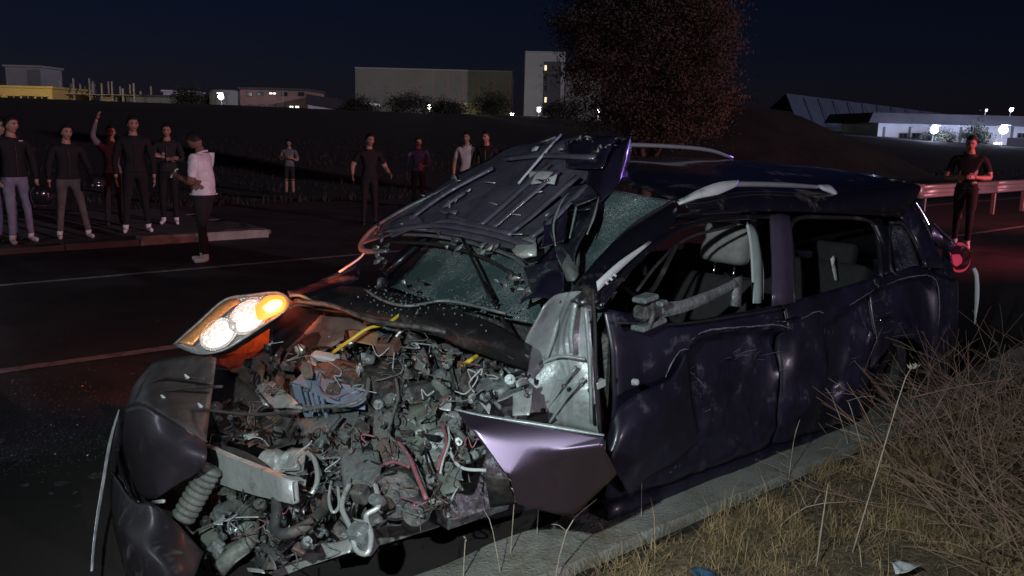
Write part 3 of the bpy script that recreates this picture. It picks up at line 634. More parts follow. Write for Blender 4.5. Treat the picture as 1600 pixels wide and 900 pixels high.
SIDEY = [(.2, .80), (.34, .86), (.5, .875), (.75, .87), (.95, .845), (1.05, .81), (1.2, .75), (1.4, .655), (1.5, .61)]
BELT = [(p.x, p.z) for p in CY([(932, 480), (1060, 505), (1225, 474), (1375, 433), (1440, 416), (1492, 438)], .82)]
ARC1 = [(p.x, p.z) for p in CY([(1068, 568), (1090, 535), (1130, 519), (1190, 513), (1235, 517), (1246, 533)], .865)]
ARC2 = [(p.x, p.z) for p in CY([(1285, 510), (1330, 482), (1375, 455), (1420, 439), (1460, 433), (1478, 452)], .86)]
_fr = random.Random(61); FOLDS = [(_fr.uniform(-1.9, .9), _fr.uniform(.4, .85), _fr.uniform(0, 3.14), _fr.choice((-1, 1)) * _fr.uniform(.012, .034), _fr.uniform(.07, .2)) for _ in range(26)]
def dent(x, z):
    y = 0.0
    for arc, D in ((ARC1, .075), (ARC2, .06)):
        xs = [a[0] for a in arc]; lo, hi = min(xs), max(xs)
        f = smooth01((x - lo) / .12) * smooth01((hi - x) / .12)
        t = interp(arc, x) - z
        if t > 0: y -= f * D * (1 - math.exp(-t / .018)) * math.exp(-(t / .32) ** 2)
        y += f * .014 * math.exp(-(t / .022) ** 2)
    for x0, z0, an, am, wd in FOLDS:
        cx_, sx_ = math.cos(an), math.sin(an); q = (x - x0) * cx_ + (z - z0) * sx_; p = -(x - x0) * sx_ + (z - z0) * cx_
        y += am * math.exp(-abs(q) / .035) * math.exp(-(p / wd) ** 2)
    k = smooth01((.85 - z) / .4)
    q = mnoise.noise(Vector((x * 4.2, z * 5.5, 7))); y += -.030 * abs(q) * k + .008 * mnoise.noise(Vector((x * 13, z * 15, 2))) * k
    return y
def side_panel(name, x0, x1, z0f, z1f, mt, sgn=1, nx=44, nz=30, dents=True):
    V = []
    for j in range(nz + 1):
        for i in range(nx + 1):
            x = x0 + (x1 - x0) * i / nx; a, b = z0f(x), z1f(x); z = a + (b - a) * j / nz
            y = interp(SIDEY, z) - .045 * smooth01((-x - 1.5) / .8) - .03 * smooth01((x - .7) / .6)
            if dents: y += dent(x, z)
            e = min(i, nx - i); y -= .007 if e == 0 else 0
            V.append((x, sgn * y, z))
    F = [(j * (nx + 1) + i, j * (nx + 1) + i + 1, (j + 1) * (nx + 1) + i + 1, (j + 1) * (nx + 1) + i) for j in range(nz) for i in range(nx)]
    return psheet(name, V, F, mt, .006, 50)
belt = lambda x: interp(BELT, x)
def arch(xc, r=.38, zc=.33): return lambda x: max(.30, zc + math.sqrt(max(0, r * r - (x - xc) ** 2)))
fd = side_panel('front_door', 1.03, -.135, lambda x: .335, belt, PAINT_D)
rd = side_panel('rear_door', -.15, -1.04, lambda x: max(.335, .33 + math.sqrt(max(0, .40 ** 2 - (x + 1.36) ** 2))), belt, PAINT_D)
qp = side_panel('quarter_panel', -1.055, -2.16, arch(-1.36), belt, PAINT_D)
side_panel('front_door', 1.03, -.135, lambda x: .335, lambda x: 1.0, PAINT, -1, 12, 10, False)
side_panel('rear_door', -.15, -1.04, lambda x: .335, lambda x: 1.01, PAINT, -1, 12, 10, False)
side_panel('quarter_panel', -1.055, -2.16, arch(-1.36), lambda x: 1.02, PAINT, -1, 24, 10, False)
side_panel('front_fender', 1.62, 1.04, arch(1.32), lambda x: .93 - .05 * smooth01((x - 1.5) / .5), PAINT, -1, 24, 10, False)
# scraped bright lips along the dents
SCR = mat('bare_scraped_metal', (0.20, 0.205, 0.235), .45, .3, .5, 30, (.03, .03, .04), .42, 18)
def hug(pts, y, off=.004): 
    out = []
    for p in CY(pts, y): out.append(Vector((p.x, interp(SIDEY, p.z) - .045 * smooth01((-p.x - 1.5) / .8) - .03 * smooth01((p.x - .7) / .6) + dent(p.x, p.z) + off, p.z)))
    return out
for pts, r_, pa in (([(1085, 532), (1105, 519), (1140, 513), (1180, 510), (1215, 508), (1238, 514)], .0045, fd), ([(1040, 590), (1052, 566), (1066, 549), (1078, 546)], .0045, fd), ([(1330, 478), (1350, 467), (1375, 453)], .003, rd), ([(1395, 446), (1420, 437), (1448, 432), (1465, 433), (1474, 445), (1474, 480), (1469, 510)], .004, qp), ([(1255, 500), (1280, 488), (1292, 490)], .003, rd), ([(1090, 580), (1100, 592), (1112, 610)], .002, fd)):
    Q = spline(hug(pts, .865), 5); ptube('paint_scrape', [q + Vector((0, .001, .0015 * math.sin(i * 2.1))) for i, q in enumerate(Q)], [r_ * .3, r_, r_ * .8, r_, r_ * .3], SCR, 6, 2, .45, (0, 1, 0), pa)
rr = random.Random(8)
for k in range(46):
    u, v = rr.choice([(1170, 560), (1200, 556), (1090, 590), (1110, 610), (1400, 500), (1410, 505), (1050, 725), (1040, 690), (1080, 640), (1360, 560), (1210, 555), (1440, 560)]); u += rr.gauss(0, 16); v += rr.gauss(0, 10); a = rr.gauss(-.35, .2); l = rr.uniform(4, 16)
    Q = hug([(u - l * math.cos(a), v - l * math.sin(a)), (u + rr.uniform(-2, 2), v + rr.uniform(-2, 2)), (u + l * math.cos(a), v + l * math.sin(a))], .865, .003)
    ptube('paint_scrape', Q, [.0005, .0016, .0005], SCR, 4, 2, .4, (0, 1, 0), fd if u < 1235 else (rd if u < 1360 else qp))
# door handles
for (u, v), pa in (((1392, 500), qp), ((1235, 500), fd)):
    p = hug([(u, v)], .865)[0]; a = rd if u > 1300 else fd
    ptube('door_handle', [p + Vector((.09, -.005, 0)), p + Vector((.05, .02, .002)), p + Vector((-.05, .02, .002)), p + Vector((-.09, -.005, 0))], .011, PAINT, 7, 4, .7, None, a)
# sills, floor, wheel housings
for sg in (1, -1):
    V, F = gridg([[Vector((x, sg * y, z)) for x in (1.02, .6, .1, -.4, -.98)] for y, z in ((.80, .335), (.84, .30), (.83, .23), (.74, .20))], 4, 2); psheet('sill', crumple(V, 3, .012, 6, .5, 7) if sg > 0 else V, F, PAINT_D if sg > 0 else PAINT, .006, 40)
part('floor_pan', *boxg((-.5, 0, .27), (3.2, 1.5, .08), None, 1, .02), PLAST)
part('firewall', *boxg((.88, 0, .62), (.06, 1.36, .68), None, 1, .02), DARKM)
# wheels
RIM = mat('alloy_rim', (0.07, 0.07, 0.072), .35, .8, .2, 10, DUST, .2, 8)
def wheel(name, x, y, z, tilt=0, yaw=0):
    sg = 1 if y > 0 else -1; M = Matrix.Translation((x, y, z)) @ Matrix.Rotation(R_(yaw), 4, 'Z') @ Matrix.Rotation(R_(tilt), 4, 'X') @ Matrix.Rotation(R_(-90 * sg), 4, 'X')
    ty = part('wheel', *latheg([(.195, -.10), (.27, -.105), (.295, -.09), (.305, -.04), (.305, .04), (.295, .09), (.27, .105), (.195, .10), (.185, 0), (.195, -.10)], 36, M, False), RUBBER, 30)
    part('rim', *latheg([(.194, -.09), (.18, -.08), (.17, .06), (.194, .095)], 30, M, False), RIM, 30, ty)
    for k in range(5):
        a = 2 * math.pi * k / 5; mb = MB(); V, F = boxg((.10, 0, .055), (.17, .05, .025), None, 1, .006); mb.add([M @ (Matrix.Rotation(a, 3, 'Z') @ v) for v in V], F); mb.build('spoke', RIM, ty)
    part('hub_cap', *latheg([(0, .085), (.045, .08), (.055, .05), (.055, .02)], 16, M), RIM, 30, ty)
wheel('wheel', -1.36, .665, .475); wheel('wheel', -1.36, -.70, .475); wheel('wheel', 1.34, -.70, .475, 0, 12); wheel('wheel', 1.16, .50, .44, -20, -14)
# roof and rails
RL = [(.36, 1.475), (-.15, 1.515), (-.75, 1.50), (-1.3, 1.53), (-1.86, 1.555)]; RRt = [(.36, 1.60), (-.15, 1.645), (-.75, 1.655), (-1.3, 1.655), (-1.86, 1.62)]
rows = []
for (x, zl), (_, zr) in zip(RL, RRt): rows.append([Vector((x, y, zl + (zr - zl) * (.60 - y) / 1.2 + .035 * (1 - (y / .6) ** 2))) for y in (.60, .40, .12, -.2, -.45, -.60)])
V, F = gridg(rows, 4, 4); psheet('roof', [v + Vector((0, 0, .006 * mnoise.noise(v * 3))) for v in V], F, PAINT, .006, 40)
RAIL = mat('satin_roof_rail', (0.34, 0.35, 0.37), .4, .4, .1, 10, DUST, .1, 8)
def roof_rail(pts, fl, parent=None):
    return ptube('roof_rail', pts, [.012, .017, .017, .017, .012], RAIL, 8, 5, .8)
ra = roof_rail([Vector((.22, -.55, 1.655)), Vector((.05, -.56, 1.70)), Vector((-.6, -.56, 1.725)), Vector((-1.3, -.56, 1.715)), Vector((-1.62, -.55, 1.665))], 0)
LR = [cp(1062, 315, 'y', .575), cp(1110, 293, 'y', .58), cp(1150, 288, 'y', .58), cp(1220, 289, 'y', .57), cp(1290, 293, 'y', .56)]
rl = roof_rail(LR, 0)
V, F = gridg([[cp(1058, 317, 'y', .57), cp(1085, 300, 'y', .585), cp(1120, 286, 'y', .585), cp(1153, 283, 'y', .58)], [cp(1062, 318, 'y', .60), cp(1090, 310, 'y', .61), cp(1122, 304, 'y', .61), cp(1150, 292, 'y', .60)]], 4, 4)
psheet('rail_foot', crumple(V, 2, .004, 3, .3, 20), F, TRIM, .012, 50, rl)
V, F = gridg([[cp(1278, 290, 'y', .57), cp(1295, 290, 'y', .58), cp(1306, 300, 'y', .59)], [cp(1286, 296, 'y', .60), cp(1300, 303, 'y', .60), cp(1309, 308, 'y', .61)]], 3, 3); psheet('rail_foot', V, F, TRIM, .012, 50, rl)
# cant rail between roof edge and window tops, pillars, window frames
V, F = gridg([[Vector((x, .60, z - .002)) for x, z in RL], [Vector((x, .635, z - .035)) for x, z in RL], [cp(u, v, 'y', .655) for u, v in ((1043, 340), (1125, 333), (1215, 330), (1320, 334), (1408, 340))]], 4, 3)
psheet('cant_rail', V, F, PAINT, .008, 40)
V, F = gridg([[cp(885, 470, 'y', .70), cp(930, 410, 'y', .68), cp(985, 358, 'y', .63), cp(1052, 317, 'y', .58)], [cp(905, 476, 'y', .77), cp(948, 418, 'y', .74), cp(1003, 366, 'y', .69), cp(1056, 326, 'y', .63)], [cp(932, 478, 'y', .81), cp(968, 428, 'y', .78), cp(1018, 380, 'y', .73), cp(1060, 345, 'y', .66)]], 5, 4)
psheet('front_pillar', [v + Vector((0, 0, .004 * mnoise.noise(v * 9))) for v in V], F, PAINT, .01, 40)
ptube('pillar_seal', [cp(868, 488, 'y', .69), cp(920, 425, 'y', .67), cp(985, 356, 'y', .62), cp(1050, 315, 'y', .575)], .009, RUBBER, 6)
V, F = gridg([[cp(932, 440, 'y', .80), cp(968, 408, 'y', .78), cp(1014, 377, 'y', .74)], [cp(934, 455, 'y', .81), cp(976, 415, 'y', .79), cp(1018, 379, 'y', .745)]], 4, 3); psheet('torn_trim', V, F, TRIM, .003, 40)
for u, v in ((945, 440), (952, 434), (958, 428)): ptube('trim_clip', [cp(u, v, 'y', .80), cp(u + 5, v + 4, 'y', .81)], .005, TRIM, 5, 1)
ptube('window_frame', [cp(936, 480, 'y', .815), cp(965, 440, 'y', .79), cp(1010, 392, 'y', .745), cp(1060, 358, 'y', .69), cp(1120, 342, 'y', .665), cp(1200, 338, 'y', .66)], .016, PAINT, 8, 5, .8)
ptube('window_seal', [cp(995, 455, 'y', .76), cp(1030, 410, 'y', .72), cp(1075, 372, 'y', .68), cp(1150, 352, 'y', .66)], .007, RUBBER, 6)
ptube('quarter_light_bar', [cp(1010, 466, 'y', .80), cp(1028, 440, 'y', .765), cp(1048, 400, 'y', .73), cp(1058, 380, 'y', .71)], .012, PLAST, 7, 4, .7)
PURP = mat('violet_lit_pillar_film', (0.06, 0.05, 0.075), .35, .2, .2, 8, coat=.5)  # violet tint of the light on the pillar is mixed into this colour
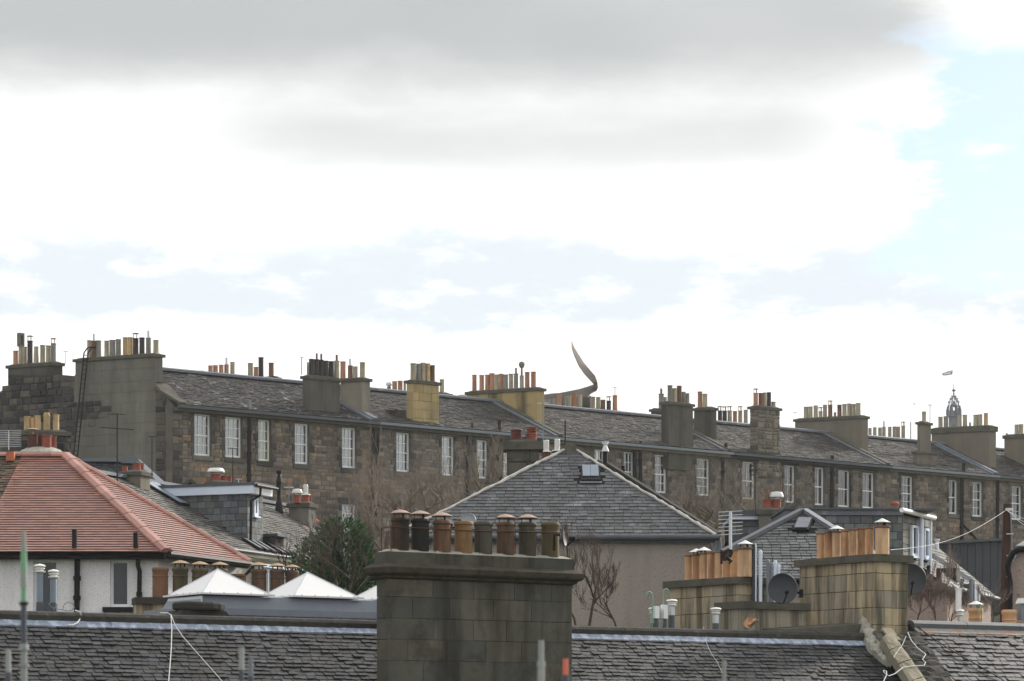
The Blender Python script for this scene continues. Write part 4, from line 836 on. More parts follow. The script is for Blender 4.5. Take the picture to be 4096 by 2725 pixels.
++++
● **WHAT TO WORK ON**: Pull out each line holding the string "Write".

● **SOLUTION TO THIS PROBLEM**:
Write part 3 of the bpy script that recreates this picture. It picks up at line 634. More parts follow. Write for Blender 4.5. Treat the picture as 1600 pixels wide and 900 pixels high.
The Blender Python script for this scene continues. Write part 4, from line 836 on. More parts follow. The script is for Blender 4.5. Take the picture to be 4096 by 2725 pixels.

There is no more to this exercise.